What the task asks:
Your task is to reproduce the material exactly.

== Raw data

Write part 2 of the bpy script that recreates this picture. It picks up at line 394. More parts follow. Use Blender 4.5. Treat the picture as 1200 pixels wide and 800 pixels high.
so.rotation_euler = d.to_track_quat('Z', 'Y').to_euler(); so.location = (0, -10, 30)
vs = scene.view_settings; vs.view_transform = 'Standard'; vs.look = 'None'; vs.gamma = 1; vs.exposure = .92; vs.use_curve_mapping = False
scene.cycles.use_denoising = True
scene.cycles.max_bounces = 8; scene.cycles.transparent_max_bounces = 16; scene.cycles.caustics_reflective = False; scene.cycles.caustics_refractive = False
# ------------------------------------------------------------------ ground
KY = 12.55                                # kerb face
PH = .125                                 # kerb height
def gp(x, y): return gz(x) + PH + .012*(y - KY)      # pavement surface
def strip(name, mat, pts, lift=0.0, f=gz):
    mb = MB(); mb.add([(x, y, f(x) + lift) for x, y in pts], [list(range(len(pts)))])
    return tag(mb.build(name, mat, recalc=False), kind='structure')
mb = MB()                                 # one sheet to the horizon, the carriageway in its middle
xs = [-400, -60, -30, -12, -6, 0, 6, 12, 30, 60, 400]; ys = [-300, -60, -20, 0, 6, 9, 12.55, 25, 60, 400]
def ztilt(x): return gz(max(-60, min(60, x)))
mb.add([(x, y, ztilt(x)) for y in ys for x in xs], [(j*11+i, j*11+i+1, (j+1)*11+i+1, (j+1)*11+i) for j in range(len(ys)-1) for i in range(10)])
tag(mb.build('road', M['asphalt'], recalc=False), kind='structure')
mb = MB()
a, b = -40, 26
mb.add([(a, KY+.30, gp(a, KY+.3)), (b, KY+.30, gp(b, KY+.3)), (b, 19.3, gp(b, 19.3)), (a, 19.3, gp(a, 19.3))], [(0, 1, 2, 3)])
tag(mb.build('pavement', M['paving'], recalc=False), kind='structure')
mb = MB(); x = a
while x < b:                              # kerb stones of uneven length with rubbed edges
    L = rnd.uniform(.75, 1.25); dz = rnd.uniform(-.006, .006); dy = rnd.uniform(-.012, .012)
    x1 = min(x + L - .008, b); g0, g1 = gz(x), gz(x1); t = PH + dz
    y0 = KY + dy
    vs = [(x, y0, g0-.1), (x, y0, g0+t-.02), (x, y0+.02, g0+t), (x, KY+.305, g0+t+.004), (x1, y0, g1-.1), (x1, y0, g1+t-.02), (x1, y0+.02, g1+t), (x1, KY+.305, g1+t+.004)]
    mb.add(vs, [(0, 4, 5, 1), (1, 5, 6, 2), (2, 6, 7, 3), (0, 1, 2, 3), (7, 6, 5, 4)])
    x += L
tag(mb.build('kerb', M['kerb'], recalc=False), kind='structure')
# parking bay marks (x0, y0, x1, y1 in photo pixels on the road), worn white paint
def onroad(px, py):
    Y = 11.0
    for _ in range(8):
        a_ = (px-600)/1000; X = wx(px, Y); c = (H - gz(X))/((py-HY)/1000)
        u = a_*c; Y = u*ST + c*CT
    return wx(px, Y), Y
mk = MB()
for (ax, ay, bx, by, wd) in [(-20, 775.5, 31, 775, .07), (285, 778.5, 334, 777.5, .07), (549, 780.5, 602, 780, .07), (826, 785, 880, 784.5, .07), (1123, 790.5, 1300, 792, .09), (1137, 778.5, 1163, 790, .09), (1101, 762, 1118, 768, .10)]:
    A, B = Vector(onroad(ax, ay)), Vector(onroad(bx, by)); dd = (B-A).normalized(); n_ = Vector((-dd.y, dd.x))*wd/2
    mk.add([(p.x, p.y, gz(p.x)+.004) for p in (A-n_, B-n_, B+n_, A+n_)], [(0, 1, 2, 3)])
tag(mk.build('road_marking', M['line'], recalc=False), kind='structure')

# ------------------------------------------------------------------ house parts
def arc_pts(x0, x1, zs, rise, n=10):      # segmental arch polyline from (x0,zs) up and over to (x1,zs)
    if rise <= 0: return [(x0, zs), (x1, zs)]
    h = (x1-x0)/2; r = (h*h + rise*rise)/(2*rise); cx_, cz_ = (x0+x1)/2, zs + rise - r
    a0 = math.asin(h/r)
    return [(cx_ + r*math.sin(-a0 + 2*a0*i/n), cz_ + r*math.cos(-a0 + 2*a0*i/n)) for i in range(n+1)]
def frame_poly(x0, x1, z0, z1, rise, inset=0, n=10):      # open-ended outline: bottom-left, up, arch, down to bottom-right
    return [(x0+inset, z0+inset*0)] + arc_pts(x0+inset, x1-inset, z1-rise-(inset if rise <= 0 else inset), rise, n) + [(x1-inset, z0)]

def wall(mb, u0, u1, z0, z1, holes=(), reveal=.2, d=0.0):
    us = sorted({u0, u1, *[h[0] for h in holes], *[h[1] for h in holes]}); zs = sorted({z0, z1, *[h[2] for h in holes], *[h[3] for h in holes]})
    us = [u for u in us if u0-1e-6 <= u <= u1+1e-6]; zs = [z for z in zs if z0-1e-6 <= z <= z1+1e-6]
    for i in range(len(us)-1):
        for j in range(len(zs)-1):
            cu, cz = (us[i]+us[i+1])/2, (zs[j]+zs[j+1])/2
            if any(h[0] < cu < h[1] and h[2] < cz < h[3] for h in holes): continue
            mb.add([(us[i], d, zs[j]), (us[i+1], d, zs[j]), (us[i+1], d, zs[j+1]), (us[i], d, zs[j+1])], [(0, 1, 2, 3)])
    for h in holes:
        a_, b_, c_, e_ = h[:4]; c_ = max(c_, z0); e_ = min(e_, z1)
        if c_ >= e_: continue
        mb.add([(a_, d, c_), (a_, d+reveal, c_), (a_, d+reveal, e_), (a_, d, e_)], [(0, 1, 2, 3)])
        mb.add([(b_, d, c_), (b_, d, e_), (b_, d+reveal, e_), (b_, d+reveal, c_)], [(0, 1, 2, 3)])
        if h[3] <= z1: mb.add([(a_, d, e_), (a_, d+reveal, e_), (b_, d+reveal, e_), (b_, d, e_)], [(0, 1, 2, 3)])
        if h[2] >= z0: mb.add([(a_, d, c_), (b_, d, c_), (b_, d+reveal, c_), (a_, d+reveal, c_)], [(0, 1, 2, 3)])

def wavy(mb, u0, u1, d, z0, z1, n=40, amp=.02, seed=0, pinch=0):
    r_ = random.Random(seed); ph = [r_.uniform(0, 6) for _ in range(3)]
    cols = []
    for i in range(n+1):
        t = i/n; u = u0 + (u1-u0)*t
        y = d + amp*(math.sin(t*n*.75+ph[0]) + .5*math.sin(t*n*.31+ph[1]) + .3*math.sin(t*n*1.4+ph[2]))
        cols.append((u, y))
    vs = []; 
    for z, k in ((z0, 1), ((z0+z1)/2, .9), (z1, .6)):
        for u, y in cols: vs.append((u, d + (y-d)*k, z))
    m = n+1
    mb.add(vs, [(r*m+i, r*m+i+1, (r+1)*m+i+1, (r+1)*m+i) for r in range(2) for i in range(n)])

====

Answer below:
Write part 2 of the bpy script that recreates this picture. It picks up at line 394. More parts follow. Use Blender 4.5. Treat the picture as 1200 pixels wide and 800 pixels high.
so.rotation_euler = d.to_track_quat('Z', 'Y').to_euler(); so.location = (0, -10, 30)
vs = scene.view_settings; vs.view_transform = 'Standard'; vs.look = 'None'; vs.gamma = 1; vs.exposure = .92; vs.use_curve_mapping = False
scene.cycles.use_denoising = True
scene.cycles.max_bounces = 8; scene.cycles.transparent_max_bounces = 16; scene.cycles.caustics_reflective = False; scene.cycles.caustics_refractive = False
# ------------------------------------------------------------------ ground
KY = 12.55                                # kerb face
PH = .125                                 # kerb height
def gp(x, y): return gz(x) + PH + .012*(y - KY)      # pavement surface
def strip(name, mat, pts, lift=0.0, f=gz):
    mb = MB(); mb.add([(x, y, f(x) + lift) for x, y in pts], [list(range(len(pts)))])
    return tag(mb.build(name, mat, recalc=False), kind='structure')
mb = MB()                                 # one sheet to the horizon, the carriageway in its middle
xs = [-400, -60, -30, -12, -6, 0, 6, 12, 30, 60, 400]; ys = [-300, -60, -20, 0, 6, 9, 12.55, 25, 60, 400]
def ztilt(x): return gz(max(-60, min(60, x)))
mb.add([(x, y, ztilt(x)) for y in ys for x in xs], [(j*11+i, j*11+i+1, (j+1)*11+i+1, (j+1)*11+i) for j in range(len(ys)-1) for i in range(10)])
tag(mb.build('road', M['asphalt'], recalc=False), kind='structure')
mb = MB()
a, b = -40, 26
mb.add([(a, KY+.30, gp(a, KY+.3)), (b, KY+.30, gp(b, KY+.3)), (b, 19.3, gp(b, 19.3)), (a, 19.3, gp(a, 19.3))], [(0, 1, 2, 3)])
tag(mb.build('pavement', M['paving'], recalc=False), kind='structure')
mb = MB(); x = a
while x < b:                              # kerb stones of uneven length with rubbed edges
    L = rnd.uniform(.75, 1.25); dz = rnd.uniform(-.006, .006); dy = rnd.uniform(-.012, .012)
    x1 = min(x + L - .008, b); g0, g1 = gz(x), gz(x1); t = PH + dz
    y0 = KY + dy
    vs = [(x, y0, g0-.1), (x, y0, g0+t-.02), (x, y0+.02, g0+t), (x, KY+.305, g0+t+.004), (x1, y0, g1-.1), (x1, y0, g1+t-.02), (x1, y0+.02, g1+t), (x1, KY+.305, g1+t+.004)]
    mb.add(vs, [(0, 4, 5, 1), (1, 5, 6, 2), (2, 6, 7, 3), (0, 1, 2, 3), (7, 6, 5, 4)])
    x += L
tag(mb.build('kerb', M['kerb'], recalc=False), kind='structure')
# parking bay marks (x0, y0, x1, y1 in photo pixels on the road), worn white paint
def onroad(px, py):
    Y = 11.0
    for _ in range(8):
        a_ = (px-600)/1000; X = wx(px, Y); c = (H - gz(X))/((py-HY)/1000)
        u = a_*c; Y = u*ST + c*CT
    return wx(px, Y), Y
mk = MB()
for (ax, ay, bx, by, wd) in [(-20, 775.5, 31, 775, .07), (285, 778.5, 334, 777.5, .07), (549, 780.5, 602, 780, .07), (826, 785, 880, 784.5, .07), (1123, 790.5, 1300, 792, .09), (1137, 778.5, 1163, 790, .09), (1101, 762, 1118, 768, .10)]:
    A, B = Vector(onroad(ax, ay)), Vector(onroad(bx, by)); dd = (B-A).normalized(); n_ = Vector((-dd.y, dd.x))*wd/2
    mk.add([(p.x, p.y, gz(p.x)+.004) for p in (A-n_, B-n_, B+n_, A+n_)], [(0, 1, 2, 3)])
tag(mk.build('road_marking', M['line'], recalc=False), kind='structure')

# ------------------------------------------------------------------ house parts
def arc_pts(x0, x1, zs, rise, n=10):      # segmental arch polyline from (x0,zs) up and over to (x1,zs)
    if rise <= 0: return [(x0, zs), (x1, zs)]
    h = (x1-x0)/2; r = (h*h + rise*rise)/(2*rise); cx_, cz_ = (x0+x1)/2, zs + rise - r
    a0 = math.asin(h/r)
    return [(cx_ + r*math.sin(-a0 + 2*a0*i/n), cz_ + r*math.cos(-a0 + 2*a0*i/n)) for i in range(n+1)]
def frame_poly(x0, x1, z0, z1, rise, inset=0, n=10):      # open-ended outline: bottom-left, up, arch, down to bottom-right
    return [(x0+inset, z0+inset*0)] + arc_pts(x0+inset, x1-inset, z1-rise-(inset if rise <= 0 else inset), rise, n) + [(x1-inset, z0)]

def wall(mb, u0, u1, z0, z1, holes=(), reveal=.2, d=0.0):
    us = sorted({u0, u1, *[h[0] for h in holes], *[h[1] for h in holes]}); zs = sorted({z0, z1, *[h[2] for h in holes], *[h[3] for h in holes]})
    us = [u for u in us if u0-1e-6 <= u <= u1+1e-6]; zs = [z for z in zs if z0-1e-6 <= z <= z1+1e-6]
    for i in range(len(us)-1):
        for j in range(len(zs)-1):
            cu, cz = (us[i]+us[i+1])/2, (zs[j]+zs[j+1])/2
            if any(h[0] < cu < h[1] and h[2] < cz < h[3] for h in holes): continue
            mb.add([(us[i], d, zs[j]), (us[i+1], d, zs[j]), (us[i+1], d, zs[j+1]), (us[i], d, zs[j+1])], [(0, 1, 2, 3)])
    for h in holes:
        a_, b_, c_, e_ = h[:4]; c_ = max(c_, z0); e_ = min(e_, z1)
        if c_ >= e_: continue
        mb.add([(a_, d, c_), (a_, d+reveal, c_), (a_, d+reveal, e_), (a_, d, e_)], [(0, 1, 2, 3)])
        mb.add([(b_, d, c_), (b_, d, e_), (b_, d+reveal, e_), (b_, d+reveal, c_)], [(0, 1, 2, 3)])
        if h[3] <= z1: mb.add([(a_, d, e_), (a_, d+reveal, e_), (b_, d+reveal, e_), (b_, d, e_)], [(0, 1, 2, 3)])
        if h[2] >= z0: mb.add([(a_, d, c_), (b_, d, c_), (b_, d+reveal, c_), (a_, d+reveal, c_)], [(0, 1, 2, 3)])

def wavy(mb, u0, u1, d, z0, z1, n=40, amp=.02, seed=0, pinch=0):
    r_ = random.Random(seed); ph = [r_.uniform(0, 6) for _ in range(3)]
    cols = []
    for i in range(n+1):
        t = i/n; u = u0 + (u1-u0)*t
        y = d + amp*(math.sin(t*n*.75+ph[0]) + .5*math.sin(t*n*.31+ph[1]) + .3*math.sin(t*n*1.4+ph[2]))
        cols.append((u, y))
    vs = []; 
    for z, k in ((z0, 1), ((z0+z1)/2, .9), (z1, .6)):
        for u, y in cols: vs.append((u, d + (y-d)*k, z))
    m = n+1
    mb.add(vs, [(r*m+i, r*m+i+1, (r+1)*m+i+1, (r+1)*m+i) for r in range(2) for i in range(n)])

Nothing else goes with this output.